** start of Input material **

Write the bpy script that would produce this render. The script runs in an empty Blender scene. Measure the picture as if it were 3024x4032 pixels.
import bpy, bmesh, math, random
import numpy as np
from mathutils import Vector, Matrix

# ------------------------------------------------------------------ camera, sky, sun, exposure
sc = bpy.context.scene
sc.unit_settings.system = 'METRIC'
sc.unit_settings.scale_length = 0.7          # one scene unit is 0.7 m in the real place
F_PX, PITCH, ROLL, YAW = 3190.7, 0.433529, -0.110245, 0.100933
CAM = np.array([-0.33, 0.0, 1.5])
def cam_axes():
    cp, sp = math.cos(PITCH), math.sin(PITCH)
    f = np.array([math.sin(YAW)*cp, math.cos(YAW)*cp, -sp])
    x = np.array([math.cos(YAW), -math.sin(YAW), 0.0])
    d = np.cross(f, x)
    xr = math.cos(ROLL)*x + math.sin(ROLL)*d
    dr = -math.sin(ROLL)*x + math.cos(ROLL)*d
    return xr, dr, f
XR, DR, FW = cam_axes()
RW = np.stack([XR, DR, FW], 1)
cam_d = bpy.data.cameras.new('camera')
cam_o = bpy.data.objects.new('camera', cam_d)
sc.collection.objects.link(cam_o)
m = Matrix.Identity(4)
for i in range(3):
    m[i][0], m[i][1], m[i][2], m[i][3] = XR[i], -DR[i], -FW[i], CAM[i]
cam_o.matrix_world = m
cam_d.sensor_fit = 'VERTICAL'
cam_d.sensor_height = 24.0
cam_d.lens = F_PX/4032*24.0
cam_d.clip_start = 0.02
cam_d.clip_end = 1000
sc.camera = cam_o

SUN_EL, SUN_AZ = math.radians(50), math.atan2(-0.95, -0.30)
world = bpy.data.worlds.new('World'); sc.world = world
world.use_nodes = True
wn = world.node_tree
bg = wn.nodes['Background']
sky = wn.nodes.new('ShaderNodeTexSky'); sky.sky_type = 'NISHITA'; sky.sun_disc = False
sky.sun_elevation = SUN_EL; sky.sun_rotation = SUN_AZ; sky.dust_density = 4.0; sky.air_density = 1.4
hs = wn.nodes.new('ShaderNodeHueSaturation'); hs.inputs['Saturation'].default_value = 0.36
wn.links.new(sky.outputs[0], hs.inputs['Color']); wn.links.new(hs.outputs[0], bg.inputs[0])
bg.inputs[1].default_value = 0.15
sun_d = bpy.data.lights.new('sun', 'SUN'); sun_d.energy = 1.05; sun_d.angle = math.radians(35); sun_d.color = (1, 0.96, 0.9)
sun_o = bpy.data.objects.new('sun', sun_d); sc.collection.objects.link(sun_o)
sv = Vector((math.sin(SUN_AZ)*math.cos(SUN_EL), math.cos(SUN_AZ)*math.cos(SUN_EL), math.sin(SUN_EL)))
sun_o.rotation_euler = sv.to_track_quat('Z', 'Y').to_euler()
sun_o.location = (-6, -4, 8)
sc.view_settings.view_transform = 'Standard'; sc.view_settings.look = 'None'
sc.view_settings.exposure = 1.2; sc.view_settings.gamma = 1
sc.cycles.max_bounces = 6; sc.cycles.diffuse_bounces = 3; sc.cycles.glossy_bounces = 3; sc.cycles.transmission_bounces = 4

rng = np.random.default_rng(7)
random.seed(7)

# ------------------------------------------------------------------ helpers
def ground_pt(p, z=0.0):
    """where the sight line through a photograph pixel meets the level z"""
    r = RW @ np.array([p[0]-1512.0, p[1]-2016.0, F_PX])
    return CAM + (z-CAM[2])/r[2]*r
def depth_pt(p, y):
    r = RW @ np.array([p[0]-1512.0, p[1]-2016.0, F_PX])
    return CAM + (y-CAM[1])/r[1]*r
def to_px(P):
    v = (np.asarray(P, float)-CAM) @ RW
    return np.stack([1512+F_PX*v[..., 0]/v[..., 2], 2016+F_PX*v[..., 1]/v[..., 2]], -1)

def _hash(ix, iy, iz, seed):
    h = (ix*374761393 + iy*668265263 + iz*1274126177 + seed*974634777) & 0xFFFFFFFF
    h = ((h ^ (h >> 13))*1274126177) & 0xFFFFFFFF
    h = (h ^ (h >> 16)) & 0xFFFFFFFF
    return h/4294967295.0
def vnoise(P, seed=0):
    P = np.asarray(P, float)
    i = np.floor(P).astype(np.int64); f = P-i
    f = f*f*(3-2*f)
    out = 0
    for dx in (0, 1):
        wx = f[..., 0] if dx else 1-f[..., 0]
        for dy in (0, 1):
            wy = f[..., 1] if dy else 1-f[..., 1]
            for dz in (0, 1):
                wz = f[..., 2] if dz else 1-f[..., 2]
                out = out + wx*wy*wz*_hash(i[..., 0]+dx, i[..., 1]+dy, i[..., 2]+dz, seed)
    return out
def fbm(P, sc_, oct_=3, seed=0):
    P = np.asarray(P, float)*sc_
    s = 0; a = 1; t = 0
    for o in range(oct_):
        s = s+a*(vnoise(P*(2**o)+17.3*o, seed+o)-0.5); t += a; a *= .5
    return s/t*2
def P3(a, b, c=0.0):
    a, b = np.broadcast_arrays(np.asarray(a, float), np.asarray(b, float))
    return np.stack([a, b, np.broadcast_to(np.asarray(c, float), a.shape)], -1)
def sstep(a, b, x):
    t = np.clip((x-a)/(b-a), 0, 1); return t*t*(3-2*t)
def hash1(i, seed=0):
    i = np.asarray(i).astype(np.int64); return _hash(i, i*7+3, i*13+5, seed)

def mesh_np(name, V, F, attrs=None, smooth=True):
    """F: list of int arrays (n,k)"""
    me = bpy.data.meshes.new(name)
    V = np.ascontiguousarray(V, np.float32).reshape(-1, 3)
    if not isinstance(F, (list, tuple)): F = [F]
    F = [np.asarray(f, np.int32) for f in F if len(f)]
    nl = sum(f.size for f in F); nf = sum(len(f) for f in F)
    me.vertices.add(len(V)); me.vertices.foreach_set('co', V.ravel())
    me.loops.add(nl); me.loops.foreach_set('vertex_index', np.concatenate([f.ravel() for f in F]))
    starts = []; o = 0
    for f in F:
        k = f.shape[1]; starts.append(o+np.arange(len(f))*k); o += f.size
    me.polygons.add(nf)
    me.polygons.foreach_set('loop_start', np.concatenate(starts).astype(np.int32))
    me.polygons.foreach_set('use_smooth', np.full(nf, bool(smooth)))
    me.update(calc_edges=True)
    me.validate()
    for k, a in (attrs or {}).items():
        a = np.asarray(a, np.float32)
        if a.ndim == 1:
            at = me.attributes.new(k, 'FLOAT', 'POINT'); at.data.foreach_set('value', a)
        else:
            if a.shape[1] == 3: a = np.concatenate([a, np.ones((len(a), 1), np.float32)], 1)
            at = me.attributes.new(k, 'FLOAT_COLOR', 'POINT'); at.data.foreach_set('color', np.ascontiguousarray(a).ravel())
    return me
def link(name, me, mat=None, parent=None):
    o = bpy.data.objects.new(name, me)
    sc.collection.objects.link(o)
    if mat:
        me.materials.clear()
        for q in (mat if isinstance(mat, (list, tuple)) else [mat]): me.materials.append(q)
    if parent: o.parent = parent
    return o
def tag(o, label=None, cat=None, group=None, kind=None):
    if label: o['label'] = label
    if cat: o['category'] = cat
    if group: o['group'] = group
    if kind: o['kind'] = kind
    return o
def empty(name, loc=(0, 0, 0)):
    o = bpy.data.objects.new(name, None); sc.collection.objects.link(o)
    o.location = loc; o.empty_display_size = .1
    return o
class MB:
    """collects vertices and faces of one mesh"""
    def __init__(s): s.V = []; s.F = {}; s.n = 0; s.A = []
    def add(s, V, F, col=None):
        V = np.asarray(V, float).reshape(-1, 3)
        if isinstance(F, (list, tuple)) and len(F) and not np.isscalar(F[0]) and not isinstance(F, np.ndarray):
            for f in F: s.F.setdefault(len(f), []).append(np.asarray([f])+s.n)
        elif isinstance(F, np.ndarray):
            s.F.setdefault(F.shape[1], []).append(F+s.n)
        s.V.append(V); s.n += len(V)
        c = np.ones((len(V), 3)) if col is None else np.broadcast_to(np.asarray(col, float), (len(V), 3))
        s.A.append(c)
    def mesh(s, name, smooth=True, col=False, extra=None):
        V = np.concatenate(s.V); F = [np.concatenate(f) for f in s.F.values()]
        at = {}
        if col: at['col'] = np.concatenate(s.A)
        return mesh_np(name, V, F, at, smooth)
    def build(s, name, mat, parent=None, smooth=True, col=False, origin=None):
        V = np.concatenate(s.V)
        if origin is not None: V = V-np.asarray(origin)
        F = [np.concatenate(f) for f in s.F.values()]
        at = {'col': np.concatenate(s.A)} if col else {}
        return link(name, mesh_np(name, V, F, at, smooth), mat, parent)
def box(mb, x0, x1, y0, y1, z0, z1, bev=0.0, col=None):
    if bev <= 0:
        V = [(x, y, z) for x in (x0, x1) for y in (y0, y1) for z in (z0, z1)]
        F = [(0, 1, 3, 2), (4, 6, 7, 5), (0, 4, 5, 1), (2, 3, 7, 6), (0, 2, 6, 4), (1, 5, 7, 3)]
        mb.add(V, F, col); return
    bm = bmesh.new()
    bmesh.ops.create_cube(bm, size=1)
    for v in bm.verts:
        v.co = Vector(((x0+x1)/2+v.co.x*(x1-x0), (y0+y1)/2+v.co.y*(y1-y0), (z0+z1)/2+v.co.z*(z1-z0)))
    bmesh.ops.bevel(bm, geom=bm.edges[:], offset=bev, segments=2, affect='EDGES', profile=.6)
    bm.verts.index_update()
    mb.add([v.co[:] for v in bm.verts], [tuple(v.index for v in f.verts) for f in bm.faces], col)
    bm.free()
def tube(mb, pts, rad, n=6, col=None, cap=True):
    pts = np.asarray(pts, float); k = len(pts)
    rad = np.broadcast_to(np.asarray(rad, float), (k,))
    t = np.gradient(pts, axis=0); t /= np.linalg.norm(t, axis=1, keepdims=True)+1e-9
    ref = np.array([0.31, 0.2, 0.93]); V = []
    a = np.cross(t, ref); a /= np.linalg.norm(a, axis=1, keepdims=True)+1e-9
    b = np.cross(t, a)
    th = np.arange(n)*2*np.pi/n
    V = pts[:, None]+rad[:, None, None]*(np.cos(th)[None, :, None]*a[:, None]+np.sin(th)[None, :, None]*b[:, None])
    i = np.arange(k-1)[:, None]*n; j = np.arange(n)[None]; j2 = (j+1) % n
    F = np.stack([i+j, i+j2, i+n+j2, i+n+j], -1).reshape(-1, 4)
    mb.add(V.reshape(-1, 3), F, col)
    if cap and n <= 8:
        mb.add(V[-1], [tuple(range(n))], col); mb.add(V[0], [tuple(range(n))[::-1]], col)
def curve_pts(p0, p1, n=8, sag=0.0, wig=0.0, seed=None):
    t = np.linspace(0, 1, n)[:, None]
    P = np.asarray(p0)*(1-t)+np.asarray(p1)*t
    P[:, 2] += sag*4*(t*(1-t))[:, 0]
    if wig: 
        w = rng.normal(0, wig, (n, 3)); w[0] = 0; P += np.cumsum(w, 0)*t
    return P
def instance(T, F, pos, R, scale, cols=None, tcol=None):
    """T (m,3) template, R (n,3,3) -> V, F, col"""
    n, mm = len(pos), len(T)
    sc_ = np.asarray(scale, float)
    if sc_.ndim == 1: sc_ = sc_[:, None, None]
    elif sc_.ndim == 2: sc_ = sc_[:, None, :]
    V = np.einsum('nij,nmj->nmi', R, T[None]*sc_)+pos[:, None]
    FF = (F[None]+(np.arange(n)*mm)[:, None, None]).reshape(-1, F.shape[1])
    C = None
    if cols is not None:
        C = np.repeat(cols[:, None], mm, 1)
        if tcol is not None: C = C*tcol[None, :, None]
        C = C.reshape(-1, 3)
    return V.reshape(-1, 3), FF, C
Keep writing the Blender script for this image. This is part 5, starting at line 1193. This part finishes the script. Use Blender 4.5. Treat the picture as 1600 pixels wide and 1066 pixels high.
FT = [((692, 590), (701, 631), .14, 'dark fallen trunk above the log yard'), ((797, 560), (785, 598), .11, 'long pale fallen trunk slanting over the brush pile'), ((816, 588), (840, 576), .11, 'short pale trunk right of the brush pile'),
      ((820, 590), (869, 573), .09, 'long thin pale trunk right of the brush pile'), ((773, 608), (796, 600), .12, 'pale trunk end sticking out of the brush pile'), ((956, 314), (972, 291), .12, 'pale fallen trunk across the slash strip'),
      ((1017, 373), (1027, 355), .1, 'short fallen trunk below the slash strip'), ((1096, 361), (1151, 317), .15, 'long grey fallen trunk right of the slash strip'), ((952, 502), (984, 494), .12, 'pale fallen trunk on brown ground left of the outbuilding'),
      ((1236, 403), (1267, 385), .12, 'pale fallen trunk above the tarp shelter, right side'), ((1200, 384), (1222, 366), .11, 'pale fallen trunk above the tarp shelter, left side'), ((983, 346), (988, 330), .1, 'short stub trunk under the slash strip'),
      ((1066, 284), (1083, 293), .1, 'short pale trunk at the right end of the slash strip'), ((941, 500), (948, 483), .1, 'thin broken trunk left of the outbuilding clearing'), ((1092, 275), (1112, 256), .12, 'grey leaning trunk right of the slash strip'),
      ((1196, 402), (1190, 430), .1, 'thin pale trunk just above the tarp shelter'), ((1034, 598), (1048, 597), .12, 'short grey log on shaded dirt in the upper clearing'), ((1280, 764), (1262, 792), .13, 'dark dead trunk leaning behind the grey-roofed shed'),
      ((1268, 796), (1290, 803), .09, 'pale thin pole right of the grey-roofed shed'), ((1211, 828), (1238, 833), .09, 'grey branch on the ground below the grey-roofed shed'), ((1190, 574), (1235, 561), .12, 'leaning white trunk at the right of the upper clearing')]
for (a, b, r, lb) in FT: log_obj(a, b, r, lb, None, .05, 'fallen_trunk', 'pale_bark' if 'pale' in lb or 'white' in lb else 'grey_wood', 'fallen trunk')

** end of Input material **

§ Required work
Lines from the start of the material above through the line containing "sc.camera = cam_o" are to be duplicated exactly, and only those.

§ Response to the task
Write the bpy script that would produce this render. The script runs in an empty Blender scene. Measure the picture as if it were 3024x4032 pixels.
import bpy, bmesh, math, random
import numpy as np
from mathutils import Vector, Matrix

# ------------------------------------------------------------------ camera, sky, sun, exposure
sc = bpy.context.scene
sc.unit_settings.system = 'METRIC'
sc.unit_settings.scale_length = 0.7          # one scene unit is 0.7 m in the real place
F_PX, PITCH, ROLL, YAW = 3190.7, 0.433529, -0.110245, 0.100933
CAM = np.array([-0.33, 0.0, 1.5])
def cam_axes():
    cp, sp = math.cos(PITCH), math.sin(PITCH)
    f = np.array([math.sin(YAW)*cp, math.cos(YAW)*cp, -sp])
    x = np.array([math.cos(YAW), -math.sin(YAW), 0.0])
    d = np.cross(f, x)
    xr = math.cos(ROLL)*x + math.sin(ROLL)*d
    dr = -math.sin(ROLL)*x + math.cos(ROLL)*d
    return xr, dr, f
XR, DR, FW = cam_axes()
RW = np.stack([XR, DR, FW], 1)
cam_d = bpy.data.cameras.new('camera')
cam_o = bpy.data.objects.new('camera', cam_d)
sc.collection.objects.link(cam_o)
m = Matrix.Identity(4)
for i in range(3):
    m[i][0], m[i][1], m[i][2], m[i][3] = XR[i], -DR[i], -FW[i], CAM[i]
cam_o.matrix_world = m
cam_d.sensor_fit = 'VERTICAL'
cam_d.sensor_height = 24.0
cam_d.lens = F_PX/4032*24.0
cam_d.clip_start = 0.02
cam_d.clip_end = 1000
sc.camera = cam_o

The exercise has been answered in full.